A review by ncrabb
The Orchard by Jeffrey Stepakoff

3.0

The last thing Grace Lyndon needs in her life is love; Dylan Jackson has known a love so complete that he knew he would never know love again. Grace works in Atlanta in the flavor creation business. She has traveled the world in search of the perfect flavor, a flavor born in nature and worked on in her lab.

Dylan grows organic apples at his apple farm in north Georgia. He, too, strives for perfection, keeping an eye simultaneously on the weather, the calendar, and the fruit itself. Jackson, a widower, has built a barrier around his heart not unlike the barrier that Grace has constructed around hers. When Grace tastes by chance an apple Dylan has grown, she drives through the night to find this enchanting orchard and seek to scientifically capture the flavors of those apples.

While laboratory equipment can indeed capture nature's flavors and even simulate them, affairs of the heart are much less scientific. Can something as simple as the taste of an apple break seemingly impenetrable barriers and knit hearts?

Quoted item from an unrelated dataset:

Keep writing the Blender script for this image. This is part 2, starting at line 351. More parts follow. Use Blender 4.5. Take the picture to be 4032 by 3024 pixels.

The two most important things to point out about this book are that it's written in almost a lyrical poetic style. The language is enchanting in places. The second point is you'll learn a tremendous amount about the birth of flavors and smells in products--flavors and smells we all take for granted, and that learning experience is well worth the time you'll spend with this book. This is worth your time if for no other reason than that you get acquainted with Jackson's 10-year-old daughter, Carter. She is a shining precocious child who is far wiser than her years. Her solution to her dad's unwillingness to buy Grace a corsage is absolutely priceless.

In short, while this follows the traditional romance path of burgeoning love, something that threatens that love, then an ending anyone can live with, the writing style and the language used sets the book apart in a good way.